3 of 176 comments (clear)

  1. Re:fdisk by Ex+Machina · · Score: 4, Informative

    IIRC you can suffix a quantity with M or G to specify size in megabytes or gigabytes.

  2. Re:Suspend/Resume? by the_brobdingnagian · · Score: 4, Informative

    Suspend/resume support has been improved enormously. I have been using it without problems on my Asus Eee PC 1000H for a while now.

  3. Re:OSNews? Thom Holwerda? Seriously? by TheRaven64 · · Score: 5, Informative

    For example, if you need to build a web server, you might pick OpenBSD because of its "secure-by-default" mantra. But what does that really buy you? You still need to run web server software, which is going to be the vector for any attack.

    The OpenBSD base system includes a version of Apache that has been heavily audited (fixing a lot of bugs that didn't seem to get fixed in the main branch until years later - look for 'does not affect OpenBSD' in security advisory notes) and runs in chroot by default.

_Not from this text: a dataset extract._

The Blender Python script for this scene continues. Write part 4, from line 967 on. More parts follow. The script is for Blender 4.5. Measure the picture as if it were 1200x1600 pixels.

    Is lighttpd any more secure on OpenBSD than on Linux? No

    As I recall, lighttpd runs in a chroot by default on OpenBSD, but I could be wrong. On top of this, it has (probably not a full list, just the things I remember):

    • Address space randomisation, making return-to-libc attacks harder. Linux now includes a weaker version of this.
    • OpenBSD's malloc() has an aggressive policy about returning memory to the kernel, which trades some performance for making it much harder to exploit use-after-free bugs.
    • The OpenBSD system compiler enables stack canaries by default and they are enabled for all OpenBSD packages, making stack-smashing attacks basically impossible.
    • W^X policy means that you can't map a page as both writable and executable at the same time. This is implemented even on x86, where it requires some convoluted stuff with segmentation because there is no native support in the page tables. This makes anything with a JIT compiler marginally harder to write and makes arbitrary code execution holes much harder. Linux can enforce something like this only on newer systems that have support for the NX bit in page tables.
    • The network stack uses strong random numbers for a lot of TCP/IP header fields, making things like connection hijacking or SYN flood attacks harder (you said you were running a networked app, right?).

    And the best thing? You don't need to configure or even understand any of these for them to work. That's what 'secure by default' means - no faffing with SELinux configuration, no optional security measures that people turn off because they're too hard to get right.

    I would argue that OpenBSD may be secure by design, but SELinux is, in practice, more secure.

    In practice, SELinux is usually disabled. In the few places it is enabled, it makes the attack surface larger and has led to exploitable bugs that are not present in Linux-without-SELinux.